Description of the task
Do not repeat pictures. Repeat exactly the lines of the listing below from its first line through the line with "return text_on(body, Q, lambda".

Given data

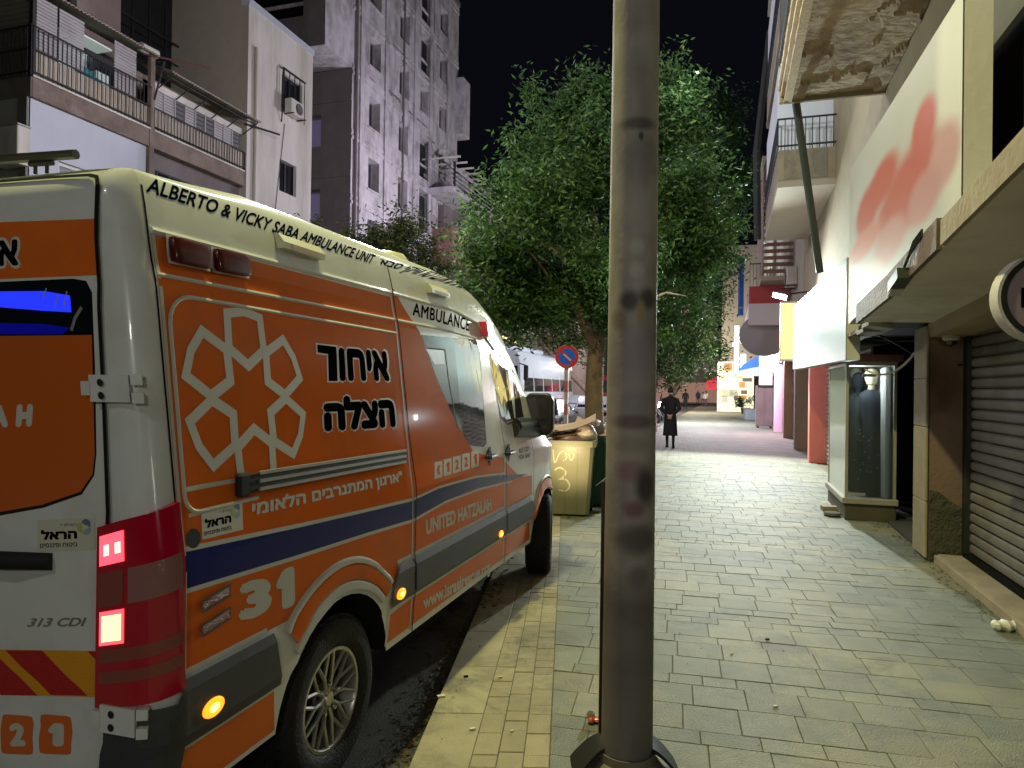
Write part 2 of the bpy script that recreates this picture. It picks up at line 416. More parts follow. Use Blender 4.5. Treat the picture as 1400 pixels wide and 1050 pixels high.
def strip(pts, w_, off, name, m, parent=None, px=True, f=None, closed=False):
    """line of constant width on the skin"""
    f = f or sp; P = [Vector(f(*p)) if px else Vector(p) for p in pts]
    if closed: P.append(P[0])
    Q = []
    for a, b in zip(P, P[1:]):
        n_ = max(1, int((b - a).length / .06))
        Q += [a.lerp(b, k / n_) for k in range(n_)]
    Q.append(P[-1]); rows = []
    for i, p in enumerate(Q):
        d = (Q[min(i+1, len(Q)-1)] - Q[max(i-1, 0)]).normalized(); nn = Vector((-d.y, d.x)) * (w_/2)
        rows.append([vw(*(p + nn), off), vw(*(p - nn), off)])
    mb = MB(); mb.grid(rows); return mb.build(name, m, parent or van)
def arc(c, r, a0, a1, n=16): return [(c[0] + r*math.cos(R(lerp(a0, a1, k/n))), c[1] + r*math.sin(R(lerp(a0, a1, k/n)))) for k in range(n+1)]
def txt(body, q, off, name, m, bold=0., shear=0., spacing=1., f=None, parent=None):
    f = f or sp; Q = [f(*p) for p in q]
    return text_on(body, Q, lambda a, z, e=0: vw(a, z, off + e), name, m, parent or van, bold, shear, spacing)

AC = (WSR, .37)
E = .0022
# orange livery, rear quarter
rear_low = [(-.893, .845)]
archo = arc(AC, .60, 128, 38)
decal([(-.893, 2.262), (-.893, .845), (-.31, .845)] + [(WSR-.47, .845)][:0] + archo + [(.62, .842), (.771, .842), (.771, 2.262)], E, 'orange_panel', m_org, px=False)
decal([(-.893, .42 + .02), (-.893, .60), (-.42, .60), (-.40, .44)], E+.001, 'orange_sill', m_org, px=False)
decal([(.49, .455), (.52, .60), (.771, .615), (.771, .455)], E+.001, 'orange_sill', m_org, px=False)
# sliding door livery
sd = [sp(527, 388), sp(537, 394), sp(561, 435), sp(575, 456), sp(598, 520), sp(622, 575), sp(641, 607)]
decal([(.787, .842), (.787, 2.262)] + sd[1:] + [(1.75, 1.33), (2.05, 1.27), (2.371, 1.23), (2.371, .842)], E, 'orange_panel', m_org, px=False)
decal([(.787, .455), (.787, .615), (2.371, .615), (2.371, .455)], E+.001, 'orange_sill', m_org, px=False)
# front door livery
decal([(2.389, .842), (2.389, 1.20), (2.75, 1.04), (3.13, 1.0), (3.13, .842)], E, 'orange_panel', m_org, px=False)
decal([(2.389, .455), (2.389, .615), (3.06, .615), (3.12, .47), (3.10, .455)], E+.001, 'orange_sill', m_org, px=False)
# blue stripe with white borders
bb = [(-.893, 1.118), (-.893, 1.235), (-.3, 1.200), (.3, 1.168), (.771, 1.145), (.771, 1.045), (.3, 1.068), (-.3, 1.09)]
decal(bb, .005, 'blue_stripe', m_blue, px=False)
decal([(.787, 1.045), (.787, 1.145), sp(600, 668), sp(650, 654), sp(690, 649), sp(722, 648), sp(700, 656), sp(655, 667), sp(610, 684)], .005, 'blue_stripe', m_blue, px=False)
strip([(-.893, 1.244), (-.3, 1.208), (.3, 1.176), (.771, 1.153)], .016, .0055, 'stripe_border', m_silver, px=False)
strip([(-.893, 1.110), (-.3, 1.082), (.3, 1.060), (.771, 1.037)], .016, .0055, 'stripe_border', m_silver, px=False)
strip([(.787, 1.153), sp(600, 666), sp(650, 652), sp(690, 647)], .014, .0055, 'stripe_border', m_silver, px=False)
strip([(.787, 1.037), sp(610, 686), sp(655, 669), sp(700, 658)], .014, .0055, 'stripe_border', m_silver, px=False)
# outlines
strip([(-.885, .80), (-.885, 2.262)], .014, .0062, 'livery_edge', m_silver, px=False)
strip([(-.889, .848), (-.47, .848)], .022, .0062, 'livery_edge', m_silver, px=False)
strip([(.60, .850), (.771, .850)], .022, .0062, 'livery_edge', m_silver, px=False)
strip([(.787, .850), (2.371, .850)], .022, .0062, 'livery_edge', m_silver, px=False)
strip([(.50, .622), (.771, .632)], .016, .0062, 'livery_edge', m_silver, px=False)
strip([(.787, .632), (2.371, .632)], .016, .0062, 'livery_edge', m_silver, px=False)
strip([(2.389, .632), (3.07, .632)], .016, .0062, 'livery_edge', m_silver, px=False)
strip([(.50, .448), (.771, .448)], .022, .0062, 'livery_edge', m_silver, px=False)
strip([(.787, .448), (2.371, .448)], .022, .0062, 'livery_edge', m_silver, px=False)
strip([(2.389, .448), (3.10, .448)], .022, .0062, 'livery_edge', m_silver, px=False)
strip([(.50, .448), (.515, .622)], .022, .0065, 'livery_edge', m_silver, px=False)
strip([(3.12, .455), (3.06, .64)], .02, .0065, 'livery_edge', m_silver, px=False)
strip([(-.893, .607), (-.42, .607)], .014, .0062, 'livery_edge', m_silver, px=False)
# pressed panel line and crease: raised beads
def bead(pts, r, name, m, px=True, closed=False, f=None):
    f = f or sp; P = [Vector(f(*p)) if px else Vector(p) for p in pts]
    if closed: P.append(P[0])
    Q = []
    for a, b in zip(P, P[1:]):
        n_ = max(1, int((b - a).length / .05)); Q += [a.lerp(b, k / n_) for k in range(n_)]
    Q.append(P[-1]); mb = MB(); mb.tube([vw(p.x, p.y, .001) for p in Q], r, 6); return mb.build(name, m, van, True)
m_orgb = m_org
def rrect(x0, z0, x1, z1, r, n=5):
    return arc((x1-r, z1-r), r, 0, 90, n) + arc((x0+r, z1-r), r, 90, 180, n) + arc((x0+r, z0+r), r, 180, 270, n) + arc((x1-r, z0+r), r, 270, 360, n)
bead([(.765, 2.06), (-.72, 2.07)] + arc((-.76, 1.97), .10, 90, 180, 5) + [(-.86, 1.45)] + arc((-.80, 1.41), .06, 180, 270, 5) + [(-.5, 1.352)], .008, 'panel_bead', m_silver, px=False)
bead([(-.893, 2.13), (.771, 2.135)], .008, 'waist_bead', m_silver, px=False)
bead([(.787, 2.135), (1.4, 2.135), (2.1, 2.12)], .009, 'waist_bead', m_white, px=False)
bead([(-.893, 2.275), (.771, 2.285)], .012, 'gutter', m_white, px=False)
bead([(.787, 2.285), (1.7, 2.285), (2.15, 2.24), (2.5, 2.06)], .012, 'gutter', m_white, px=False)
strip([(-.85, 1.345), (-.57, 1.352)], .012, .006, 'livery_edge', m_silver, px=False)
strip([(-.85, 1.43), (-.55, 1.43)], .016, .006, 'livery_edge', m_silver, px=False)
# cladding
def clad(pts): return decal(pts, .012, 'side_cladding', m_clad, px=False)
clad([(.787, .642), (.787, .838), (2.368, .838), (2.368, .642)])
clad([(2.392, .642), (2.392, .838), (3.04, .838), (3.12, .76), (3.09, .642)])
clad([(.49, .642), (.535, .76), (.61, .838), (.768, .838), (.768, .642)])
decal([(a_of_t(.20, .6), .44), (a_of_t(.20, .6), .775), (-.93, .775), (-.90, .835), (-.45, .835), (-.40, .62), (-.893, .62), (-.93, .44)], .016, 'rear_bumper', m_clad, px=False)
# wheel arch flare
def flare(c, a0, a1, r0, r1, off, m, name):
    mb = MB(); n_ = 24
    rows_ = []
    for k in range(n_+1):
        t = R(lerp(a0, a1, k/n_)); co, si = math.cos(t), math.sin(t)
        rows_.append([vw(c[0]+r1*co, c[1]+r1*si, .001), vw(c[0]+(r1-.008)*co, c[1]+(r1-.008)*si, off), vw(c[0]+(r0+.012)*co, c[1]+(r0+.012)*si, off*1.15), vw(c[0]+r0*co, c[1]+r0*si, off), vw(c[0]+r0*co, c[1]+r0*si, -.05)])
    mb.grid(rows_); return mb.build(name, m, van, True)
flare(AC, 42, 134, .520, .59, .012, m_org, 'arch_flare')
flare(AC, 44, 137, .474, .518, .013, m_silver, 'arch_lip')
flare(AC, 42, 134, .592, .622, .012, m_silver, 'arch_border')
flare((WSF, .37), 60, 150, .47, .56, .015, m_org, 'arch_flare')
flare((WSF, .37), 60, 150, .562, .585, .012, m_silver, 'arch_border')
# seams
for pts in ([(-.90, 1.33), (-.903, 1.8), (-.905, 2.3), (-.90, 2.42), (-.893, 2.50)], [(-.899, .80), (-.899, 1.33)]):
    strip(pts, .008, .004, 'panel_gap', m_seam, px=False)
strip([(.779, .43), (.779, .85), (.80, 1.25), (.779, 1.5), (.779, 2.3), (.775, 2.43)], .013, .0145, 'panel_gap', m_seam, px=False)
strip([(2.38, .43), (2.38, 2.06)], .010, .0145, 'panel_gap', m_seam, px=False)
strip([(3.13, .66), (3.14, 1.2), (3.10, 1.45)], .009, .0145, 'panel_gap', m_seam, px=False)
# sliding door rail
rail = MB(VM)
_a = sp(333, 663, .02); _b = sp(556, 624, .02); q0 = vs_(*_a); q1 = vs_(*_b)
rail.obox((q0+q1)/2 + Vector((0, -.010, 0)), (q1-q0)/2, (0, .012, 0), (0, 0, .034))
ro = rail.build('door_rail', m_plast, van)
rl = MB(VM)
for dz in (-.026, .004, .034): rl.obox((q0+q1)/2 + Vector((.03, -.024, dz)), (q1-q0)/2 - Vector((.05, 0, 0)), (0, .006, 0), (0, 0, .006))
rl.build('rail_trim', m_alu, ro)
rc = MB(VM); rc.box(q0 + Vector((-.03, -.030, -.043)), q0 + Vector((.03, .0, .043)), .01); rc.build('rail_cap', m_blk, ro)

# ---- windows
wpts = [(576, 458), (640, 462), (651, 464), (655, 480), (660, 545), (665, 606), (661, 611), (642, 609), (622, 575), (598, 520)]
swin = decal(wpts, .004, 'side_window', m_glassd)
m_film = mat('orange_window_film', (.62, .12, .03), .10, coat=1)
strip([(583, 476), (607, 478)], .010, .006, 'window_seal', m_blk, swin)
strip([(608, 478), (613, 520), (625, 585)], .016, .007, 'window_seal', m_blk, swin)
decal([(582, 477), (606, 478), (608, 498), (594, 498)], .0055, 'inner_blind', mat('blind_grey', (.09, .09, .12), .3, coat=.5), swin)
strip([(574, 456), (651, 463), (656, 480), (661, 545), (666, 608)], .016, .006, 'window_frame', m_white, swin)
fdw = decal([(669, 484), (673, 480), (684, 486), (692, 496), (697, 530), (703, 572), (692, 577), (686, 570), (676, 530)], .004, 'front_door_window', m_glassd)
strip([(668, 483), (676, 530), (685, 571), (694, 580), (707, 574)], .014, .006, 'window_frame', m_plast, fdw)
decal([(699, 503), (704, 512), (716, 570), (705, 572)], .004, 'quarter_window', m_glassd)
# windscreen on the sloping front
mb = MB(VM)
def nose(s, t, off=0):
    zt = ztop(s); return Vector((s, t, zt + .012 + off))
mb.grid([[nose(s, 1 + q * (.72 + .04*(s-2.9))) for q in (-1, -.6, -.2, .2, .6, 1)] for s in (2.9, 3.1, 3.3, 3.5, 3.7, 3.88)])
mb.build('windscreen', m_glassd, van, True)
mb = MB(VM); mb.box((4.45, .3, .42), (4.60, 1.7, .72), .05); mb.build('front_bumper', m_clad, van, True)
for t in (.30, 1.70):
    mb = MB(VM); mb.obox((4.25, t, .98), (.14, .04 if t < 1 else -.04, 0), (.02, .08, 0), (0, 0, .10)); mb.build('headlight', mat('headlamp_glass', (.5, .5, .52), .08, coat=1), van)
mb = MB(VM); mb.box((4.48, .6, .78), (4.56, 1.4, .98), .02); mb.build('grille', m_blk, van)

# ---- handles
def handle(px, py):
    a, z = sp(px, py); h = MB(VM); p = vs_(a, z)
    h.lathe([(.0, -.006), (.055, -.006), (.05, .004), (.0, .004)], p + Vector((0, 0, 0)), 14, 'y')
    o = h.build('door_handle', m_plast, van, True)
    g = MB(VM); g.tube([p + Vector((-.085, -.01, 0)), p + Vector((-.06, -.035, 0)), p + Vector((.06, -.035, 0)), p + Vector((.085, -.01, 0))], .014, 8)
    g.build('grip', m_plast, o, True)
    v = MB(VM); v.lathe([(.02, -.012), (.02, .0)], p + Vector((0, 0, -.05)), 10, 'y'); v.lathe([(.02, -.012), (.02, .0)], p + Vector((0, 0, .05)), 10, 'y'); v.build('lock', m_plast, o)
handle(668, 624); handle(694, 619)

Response
Write part 2 of the bpy script that recreates this picture. It picks up at line 416. More parts follow. Use Blender 4.5. Treat the picture as 1400 pixels wide and 1050 pixels high.
def strip(pts, w_, off, name, m, parent=None, px=True, f=None, closed=False):
    """line of constant width on the skin"""
    f = f or sp; P = [Vector(f(*p)) if px else Vector(p) for p in pts]
    if closed: P.append(P[0])
    Q = []
    for a, b in zip(P, P[1:]):
        n_ = max(1, int((b - a).length / .06))
        Q += [a.lerp(b, k / n_) for k in range(n_)]
    Q.append(P[-1]); rows = []
    for i, p in enumerate(Q):
        d = (Q[min(i+1, len(Q)-1)] - Q[max(i-1, 0)]).normalized(); nn = Vector((-d.y, d.x)) * (w_/2)
        rows.append([vw(*(p + nn), off), vw(*(p - nn), off)])
    mb = MB(); mb.grid(rows); return mb.build(name, m, parent or van)
def arc(c, r, a0, a1, n=16): return [(c[0] + r*math.cos(R(lerp(a0, a1, k/n))), c[1] + r*math.sin(R(lerp(a0, a1, k/n)))) for k in range(n+1)]
def txt(body, q, off, name, m, bold=0., shear=0., spacing=1., f=None, parent=None):
    f = f or sp; Q = [f(*p) for p in q]
    return text_on(body, Q, lambda a, z, e=0: vw(a, z, off + e), name, m, parent or van, bold, shear, spacing)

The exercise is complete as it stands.